A Crash Course on the Tanya - Part 2

Ella Waisman // CTeen Upper West Side, Manhattan, New York City


The Tanya also talks about the different levels of souls: the lowest level is a rasha who does not do all the Mitzvot and is not in tune with G-d. In describing the concept of this Yetezer Hara, or this evil inclination, the Tanya says, “Anything which has not surrendered its ego to G-d and perceives itself a separate entity to itself will not receive its life energy from G-d’s holiness.”


Think of the last time you aced a test. You think your success is a result of your hard work. But the truth is that you succeeded because of G-d, because G-d gifted you with that knowledge to succeed. Instead of giving credit to yourself, surrender your ego, because you are not a separate, superior entity from G-d.

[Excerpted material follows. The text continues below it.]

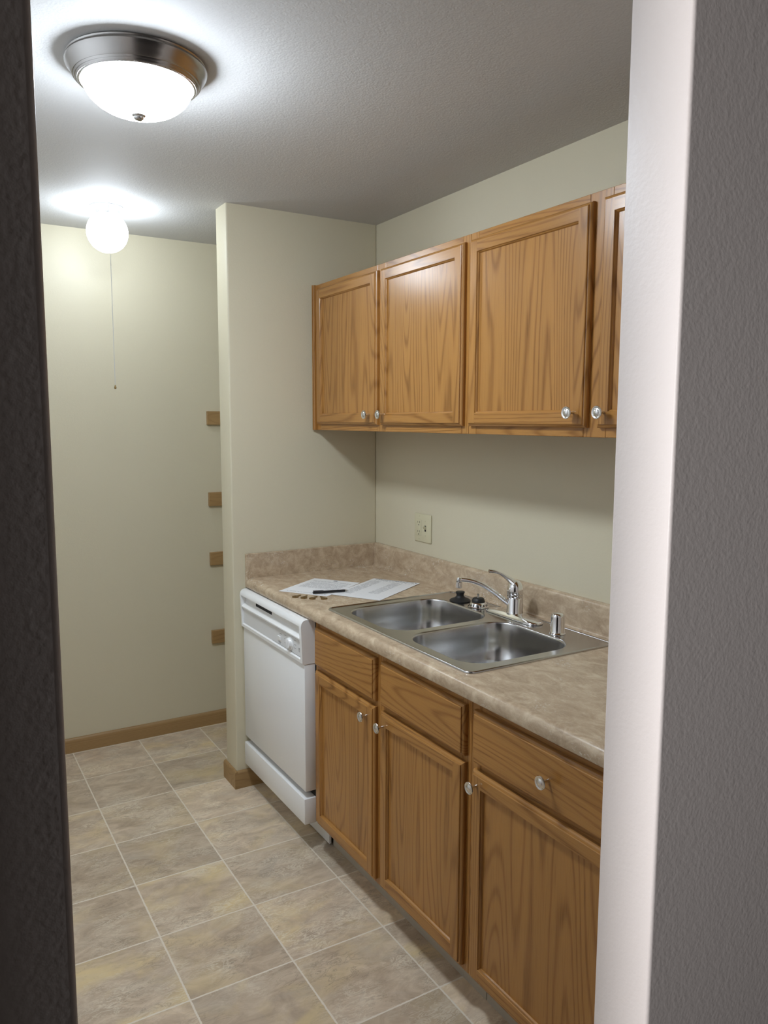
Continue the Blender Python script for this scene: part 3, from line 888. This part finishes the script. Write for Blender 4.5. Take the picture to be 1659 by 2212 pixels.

The second soul level is a beinoni. A beinoni is someone whose speech, thoughts, and actions all align with G-d, except that the person faces a huge struggle to do that. A beinoni’s animal soul is dormant, not completely awake like a rasha’s, but also not completely transformed into a G-dly soul. According to the Tanya, “the beinoni is torn by an uncontrollable mixture of emotions in his heart, and only manages to maintain consistency in his religious behavior by using his mind to overrule the desires of his heart.”


Even if we do not have complete control over our deep core, which does not always experience full reverence of G-d, we do have control over our thoughts, speech, and actions. For example, a beinoni never gossips or is jealous, acts kindly towards others, and follows the mitzvot to the best of our ability. Unlike an animal, who does not have the ability to act contrary to their desires, we as humans, do have that ability. The Tanya encourages us to strive towards this level.


The third, highest soul level is a tzadik, who, unlike the beioni, does not have any struggles with connecting to G-d. At that third level, the tzadik has completely transformed their animal soul into a G-dly one. They have no doubt about how to serve G-d in a world where G-d is not seen with five senses. In differentiating between a tzadik and a beinoni, the Tanya says, “While neither of them actually transgress, the beinoni retains the impulse to do so, whereas the tzadik has annihilated that urge completely.” The tzadik does not even think of indulging in materialistic pleasures, and is completely devoid of the impulse to evil. We are not expected to reach this level because we live in a physical world, so the difficulty to choose G-d is understandable. However, we should try to at least become a beinoni. For example, the Tanya says that for Jews that have kept kosher for a long time are probably not tempted to eat non kosher food. This does not mean their yetzer hara has been eliminated, just that they have trained their thoughts, speech, and action to be align with G-d. If we all really put our mind to it, we could do the same.